Should The Foxes Rule The Henhouse?

House Financial Services Chairman Spencer Bachus is scheduled to hold a hearing on June 6th on a bill that will hurt small business owners who provide sound financial planning to consumers and who put their clients’ interests first.   The National Association of Personal Financial Advisors (NAPFA), registered investment advisers (RIAs), and the American public should be very alarmed at the damage HR 4624 would do. NAPFA believes consumers will lose access to trusted advice and gain access to salesmen who supply confusing, conflicted advice.

The proposed Investment Adviser Oversight Act of 2012 is written as a plug and socket for FINRA to apply for and become the Self Regulatory Organization (SRO). The appropriate place for the regulation of RIAs remains the Securities and Exchange Commission (SEC), which has directly overseen RIAs for over seven decades.  Rather than adding FINRA’s cumbersome and expensive bureaucracy, the SEC should revise its examination programs to make them more efficient and focused. Congress should authorize the SEC to impose reasonable user fees on RIAs to increase the frequency of its examination program.

Four major flaws in the proposed legislation:

First, a FINRA SRO for RIAs would have no experience overseeing advisors who adhere to the higher fiduciary standard of conduct.  In contrast, FINRA’s member broker-dealer firms only adhere to the weak suitability standard, which fails to protect consumer interests.  RIAs are proud of their obligation to put their client’s interests first.  FINRA has long opposed the application of a true fiduciary standard, and for over seven decades has resisted all attempts to raise the standards of its broker-dealer members. Permitting FINRA to oversee RIAs would be like permitting Enron to establish the accounting standards which CPAs must follow.

Second, under the proposed legislation the term “self-regulatory organization” becomes meaningless. With a FINRA SRO, independent small financial advisors would not be regulated by their own professional leaders.  Rather, RIAs would likely be overseen by the conflicted Wall Street broker-dealers with which they compete and from which they have fought to remain separate.

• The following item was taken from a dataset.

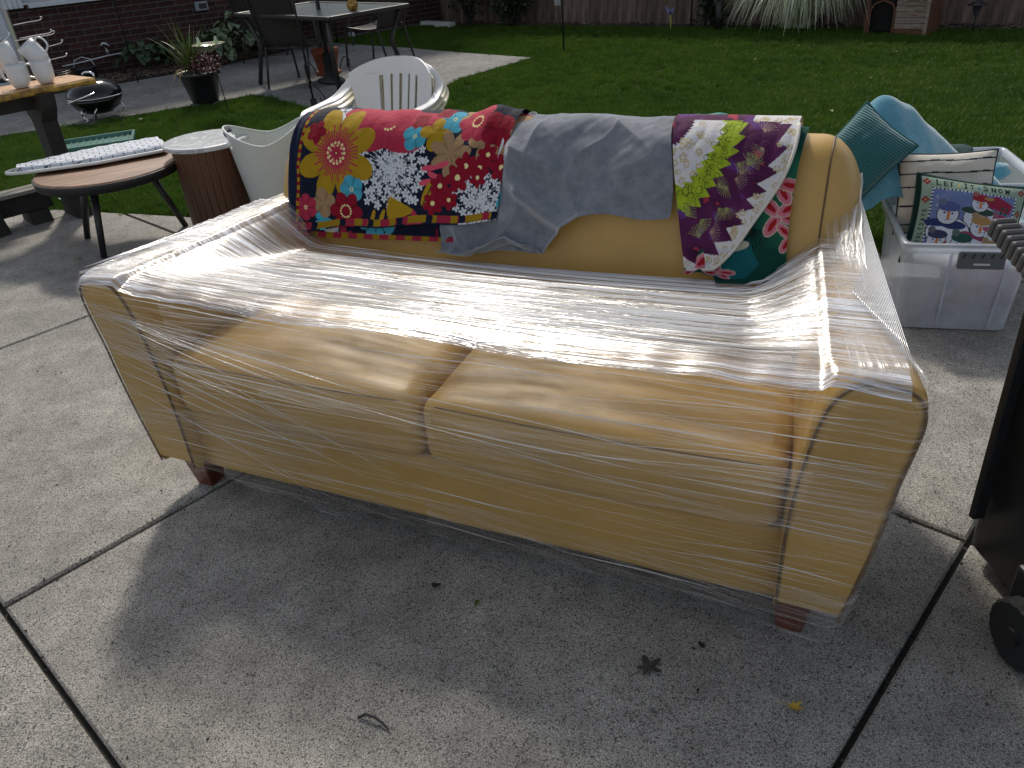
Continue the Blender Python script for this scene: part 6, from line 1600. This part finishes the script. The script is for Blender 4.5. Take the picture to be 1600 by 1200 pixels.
SP.im = SP.im*.78*(1+.06*np.sin(SP.X*2200)[..., None]*np.sin(SP.Y*2200)[..., None])
pcol = lambda U, V: SP.sample(np.clip(U*.2, -.199, .199), np.clip(V*.175, -.174, .174))
m_pbk = mat('dark green pillow back', (.01, .045, .035), (.008, .03, .025), rough=.9)
pl_loc = BL_(.125, .16, .345)
pillow('snowman_pillow', .385, .325, .13, m_print, m_pbk, 'tapestry pillow with snowmen and LET IT SNOW lettering, propped in the clear bin', pl_loc, Euler((math.radians(-28), math.radians(9), ba+math.radians(2))), colfn=pcol, nu=230, pipe=m_pbk, wr=.003)
# cream striped pillow behind
def strp(U, V):
    c = np.ones(U.shape+(3,))*np.array([.58, .55, .48]); v = (V+.06*np.sin(U*6)*.2+1)/2
    for k in (.12, .35, .58, .74, .90): c[np.abs(v-k) < .011] = (.02, .025, .04)
    for k in (.2, .45): pass
    return c
pillow('striped_pillow', .33, .30, .11, m_print, m_print, 'cream pillow with thin dark stripes and black piping, behind the snowman pillow', BL_(.075, .30, .42), Euler((math.radians(-20), math.radians(-3), ba-.05)), colfn=strp, nu=120, pipe=mat('navy piping', (.015, .02, .035), (.01, .015, .02)), wr=.008)
bpy.data.objects[[o.name for o in bpy.data.objects if o.name.startswith('back_cover')][-1]].data.materials.clear()
bpy.data.objects[[o.name for o in bpy.data.objects if o.name.startswith('back_cover')][-1]].data.materials.append(mat('cream cotton', (.58, .55, .48), (.5, .48, .42), rough=.9))
# second tote behind, with dark cloth
tq = G(1470, 312, .0)
t2loc = BL_(.14, .62, 0)
tote(t2loc, ba+.05, .36, .48, .36, 'pale aqua plastic storage bin behind the pillow bin, on the lawn edge', clear_plastic('aqua frosted plastic', (.8, .95, .95), .6), clear_plastic('aqua rim', (.85, .97, .97), .8), False)
dc = thing('dark_green_cloth', 'dark green folded cloth lying over the corner of the aqua bin', 'cloth', G(1478, 226, .40), -.4)
U, V = np.meshgrid(np.linspace(-1, 1, 24), np.linspace(-1, 1, 16), indexing='ij')
o = grid_obj('folded_cloth', np.stack([U*.11, V*.07, -.015*np.abs(U)**3-.02*V**2+.004*vnoise(U, V, 3, 3)], -1), mat('dark green cloth', (.012, .05, .045), (.008, .035, .03), rough=.9), dc); o.modifiers.new('s', 'SOLIDIFY').thickness = .02
# blue fleece heap
m_blue = fleece('sky blue fleece', (.10, .30, .40), (.15, .38, .48))
hb = thing('blue_blanket', 'light blue fleece blanket heaped over the bins behind the teal cushion', 'blanket', (0, 0, 0))
c0 = G(1425, 260, .42)
nu, nv = 110, 110
U, V = np.meshgrid(np.linspace(-1, 1, nu), np.linspace(-1, 1, nv), indexing='ij')
# local frame: x right-ish, y away, heights set by hand
ctrl = [(-.15, .0, .73), (-.09, .02, .735), (-.02, .04, .68), (.08, .06, .60), (.18, .05, .50), (.30, .02, .44), (-.22, .0, .62), (.05, -.10, .48), (-.10, -.12, .55)]
X = U*.36+.05; Y = V*.24
Z = np.zeros_like(X)+.26
for x, y, z in ctrl: Z = np.maximum(Z, z-1.9*((X-x)**2+(Y-y)**2)**.62*1.15)
for _ in range(60): Z[1:-1, 1:-1] = (Z[:-2, 1:-1]+Z[2:, 1:-1]+Z[1:-1, :-2]+Z[1:-1, 2:])/4
Z += .020+.007*np.sin((X*1.2+Y)*30+2*vnoise(X*2, Y*2, 8, 2))*np.clip((Z-.28)/.2, 0, 1) + .006*vnoise(X*4, Y*4, 7, 3)
hm_ = BL_(-.02, .52, 0); ca, sa_ = math.cos(ba+.1), math.sin(ba+.1)
o = grid_obj('heap', np.stack([hm_.x+X*ca-Y*sa_, hm_.y+X*sa_+Y*ca, Z], -1), m_blue, hb)
cl = G(1562, 268, .36)
MB().lathe([(.0005, -.035), (.03, -.03), (.05, 0), (.035, .03), (.0005, .04)], 16, c=(cl.x-.02, cl.y, cl.z), sx=1.3).build('loose_corner', m_blue, hb, smooth=True)
# teal corduroy cushion leaning on the heap
m_teal, nt, b = new_mat('teal corduroy'); b.inputs['Roughness'].default_value = .85; b.inputs['Sheen Weight'].default_value = .4
b.inputs['Base Color'].default_value = (.006, .12, .13, 1); tc = nt.nodes.new('ShaderNodeTexCoord'); wv = nt.nodes.new('ShaderNodeTexWave'); wv.inputs['Scale'].default_value = 34; wv.bands_direction = 'Z'; wv.inputs['Distortion'].default_value = .4
mp = nt.nodes.new('ShaderNodeMapping'); mp.inputs['Rotation'].default_value = (0, .15, 0); nt.links.new(tc.outputs['Object'], mp.inputs[0]); nt.links.new(mp.outputs[0], wv.inputs['Vector']); bump(nt, b, wv.outputs['Fac'], .6, .006)
r = ramp_node(nt, [(.2, (.004, .085, .095)), (.9, (.008, .15, .16))]); nt.links.new(wv.outputs['Fac'], r.inputs[0]); nt.links.new(r.outputs[0], b.inputs['Base Color'])
tcs = pillow('corduroy_cushion', .25, .34, .13, m_teal, m_teal, 'dark teal ribbed corduroy cushion leaning against the blue fleece behind the sofa arm', BL_(-.245, .33, .54), Euler((math.radians(-30), math.radians(34), ba-.50)), 'cushion', nu=60, pipe=mat('teal piping', (.006, .10, .11), (.005, .08, .09), rough=.8))
# white folding step bench behind the bins
sb = thing('white_plastic_stool', 'white plastic step stool half hidden between the sofa arm and the bins', 'stool', G(1398, 392)+Vector((-.02, .25, 0)), ba)
MB().box((.0, 0, .22), (.34, .24, .03)).build('seat', m_white, sb, bevel=.012)
MB().box((-.10, .1, .33), (.20, .03, .12)).build('grip', m_white, sb, bevel=.012)
for sx in (-.13, .13):
    for sy in (-.09, .09): MB().bar((sx, sy, .205), (sx*1.15, sy*1.15, 0), .04, .03).build('leg', m_white, sb, bevel=.004)
# black logo scribble on the bin side
sm = MB().tube([(.0, 0, 0), (.012, 0, .012), (.010, 0, .024), (.022, 0, .03), (.035, 0, .032)], .003, 5).tube([(-.01, 0, -.006), (.004, 0, -.002)], .0025, 5)
o = sm.build('black_mark', m_black); o.location = BL_(.345, -.03, .225); o.rotation_euler = (0, 0, ba); setp(o, 'small black curled strap hanging at the right corner of the pillow bin', 'strap')

# wheeled black trash can at the right edge
tcx = thing('trash_can', 'black wheeled plastic trash can with ribbed grip handle, cut off by the right edge', 'trash can', (1.065, 1.085, 0), math.radians(4))
m_can = mat('black bin plastic', (.020, .021, .023), (.014, .015, .016), rough=.40, scale=40, bmp=.2, bscale=300, bdist=.0008)
# body: lofted box, slightly tapered towards the base
def canring(z, k):
    w, d = .46*k, .42*k; r_ = .04; cx, cy = .26, .125; pts_ = []
    for sx, sy, a0 in ((1, -1, -PI/2), (1, 1, 0), (-1, 1, PI/2), (-1, -1, PI)):
        for q in range(6): a = a0+q*PI/10; pts_.append((cx+sx*(w/2-r_)+r_*math.cos(a), cy+sy*(d/2-r_)+r_*math.sin(a), z))
    return pts_
P_ = np.array([canring(z, k) for z, k in ((.03, .92), (.05, .98), (.20, .99), (.205, 1.0), (.50, 1.0), (.80, 1.0), (.805, 1.02), (.84, 1.02))]); P_ = np.transpose(P_, (1, 0, 2))
grid_obj('body', P_, m_can, tcx, closed_u=True, smooth=False)
MB().add(canring(.03, .92), [tuple(reversed(range(24)))]).build('floor', m_can, tcx)
P_ = np.array([canring(z, k) for z, k in ((.842, 1.05), (.862, 1.06), (.885, 1.0), (.90, .8), (.903, .02))]); P_ = np.transpose(P_, (1, 0, 2))
grid_obj('lid', P_, m_can, tcx, closed_u=True, smooth=False)
MB().bar((.016, -.02, .15), (.020, -.02, .80), .02, .012, hint=Vector((0, 1, 0))).build('side_rib', m_can, tcx, bevel=.003)
MB().bar((.014, .29, .15), (.015, .305, .80), .03, .018, hint=Vector((0, 1, 0))).build('side_rib', m_can, tcx, bevel=.003)
def LC2(p): return Matrix.Rotation(-math.radians(4), 3, 'Z') @ (p-Vector((1.065, 1.085, 0)))
for sx in (.03, .45):
    w_ = MB()
    n = 40; Rw = .075
    prof = [(-.022, Rw-.006), (-.016, Rw), (.016, Rw), (.022, Rw-.006)]
    vs_ = [(y, (r_+(.0035 if k % 2 else 0))*math.cos(2*PI*k/n), (r_+(.0035 if k % 2 else 0))*math.sin(2*PI*k/n)) for y, r_ in prof for k in range(n)]
    w_.add([(v[0], v[1], v[2]) for v in vs_], [(i*n+j, i*n+(j+1) % n, (i+1)*n+(j+1) % n, (i+1)*n+j) for i in range(3) for j in range(n)]+[tuple(reversed(range(n))), tuple(range(3*n, 4*n))])
    wl_ = LC2(G(1597, 992, Rw+.003)); o = w_.build('wheel', m_can, tcx); o.location = (wl_.x+(sx-.03), wl_.y, Rw+.003)
    h_ = MB().tube([(-.030, 0, 0), (.030, 0, 0)], .020, 14).build('hub', m_black, o)
MB().tube([(wl_.x, wl_.y, .078), (wl_.x+.42, wl_.y, .078)], .008, 8).build('axle', m_iron, tcx)
MB().box((wl_.x+.21, wl_.y+.05, .12), (.34, .12, .10)).build('wheel_housing', m_can, tcx, bevel=.01)
# ribbed grip
g0, g1 = G(1562, 352, .93), G(1625, 425, .90)
inv = Matrix.Rotation(-math.radians(4), 3, 'Z')
def LC(p): return inv @ (p-Vector((1.065, 1.085, 0)))
l0, l1 = LC(g0), LC(g1)
m_grip = mat('grey black grip plastic', (.055, .052, .050), (.04, .038, .037), rough=.42, scale=60)
gd = (l1-l0); nrm = gd.normalized()
for k in range(8):
    a, b_ = l0+gd*(k/8), l0+gd*((k+.86)/8)
    MB().bar(a, b_, .040, .034).build('grip_segment', m_grip, tcx, bevel=.006)
MB().bar(l0+nrm*.004, l1, .034, .027).build('grip_core', m_black, tcx)
MB().bar(l1, Vector((.03, .1, .86)), .035, .03).build('grip_bracket', m_can, tcx)
# small pebble-like bits on the concrete
m_bit = mat('leaf bit', (.03, .025, .02), (.02, .017, .013), rough=.9)
bits = MB()
for k in range(150):
    x, y = random.uniform(-2.2, 1.6), random.uniform(.5, 2.9); s_ = random.uniform(.0012, .0035)
    bits.box((x, y, .002), (s_*2, s_, .002), Euler((0, 0, random.uniform(0, 3))).to_matrix())
for k in range(260):     # grit gathered along the joints
    if k % 2: p = d1*random.uniform(-2.5, 3)+d2*(random.choice((-2.04, -.237, -3.72))+random.gauss(0, .012))
    else: p = d1*(random.choice((.10, 1.815))+random.gauss(0, .012))+d2*random.uniform(-4, 2)
    if edge_y(p.x) < p.y: continue
    s_ = random.uniform(.001, .0035); bits.box((p.x, p.y, .002), (s_*2, s_, .003), Euler((0, 0, random.uniform(0, 3))).to_matrix())
setp(bits.build('grit', m_bit), 'tiny dark crumbs scattered on the concrete', None, None, 'stuff')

Third, both state-registered and SEC-registered advisors will be forced to join a FINRA SRO, adding an unnecessary layer of bureaucracy and mandatory registration fees.  These additional compliance burdens and high annual fees will hurt mom & pop investment advisory firms the most.  Many small, independent investment advisory firms would be put out of business as a result of these burdens.  Others would have to substantially raise fees to their clients to remain in business.  American consumers would be denied access to affordable investment and financial advice provided in each consumer’s best interest.

Fourth, FINRA is shrouded in secrecy regarding its books and records, and refuses to conduct meetings which are open to the public. While FINRA acts like a government authority, it is not accountable to Congress, not subject to the Sunshine Law, and not required to adhere to the Freedom of Information Act. If the bill is enacted, RIAs would be forced to answer to a board of Wall Street insiders who would preserve the high profits of the Wall Street broker-dealer firms and protect their own million-dollar compensation packages.

No wonder that RIAs rejected FINRA oversight by an estimated 80%, according to a December 2011 Boston Consulting Group (BCG) survey.

There is a better solution: Congress should instead permit the SEC to enhance its examination and inspection program, with additional funding provided by reasonable user fees imposed upon RIAs. Consumers understand that building a new layer of untested bureaucracy is backwards at best, and that working towards an economical, accountable, and transparent solution would protect them far better.

Economical: The BCG’s December 2011 Economic Analysis estimated that the amount it would cost to provide enhanced examinations through the SEC would be a less than twice the cost of FINRA SRO user fees.  User fees would be restricted only to recover the cost of increased examinations and inspections and be reviewed and adjusted annually.

Accountable: Unlike FINRA, the SEC is accountable to Congress.  Congressional oversight would assure that fees are reasonable and flow only to enhancing the examination process.

Transparent: Unlike FINRA, the SEC is subject, as a government entity, to both the Sunshine Law and the Open Meetings Act. Unlike FINRA with its opaque finances and secret rule-making, the SEC must open its books and allow representatives of the public trust to attend appropriate meetings.

In conclusion: NAPFA opposes the proposed legislation and FINRA’s power grad on behalf of its Wall Street member firms to deny consumers access to independent, objective investment advice.  We don’t need Wall Street’s conflicted broker-dealer member organization to oversee RIAs.  Oversight of registered investment advisers should remain with the SEC, and the SEC’s examination programs should be enhanced through reasonable user fees.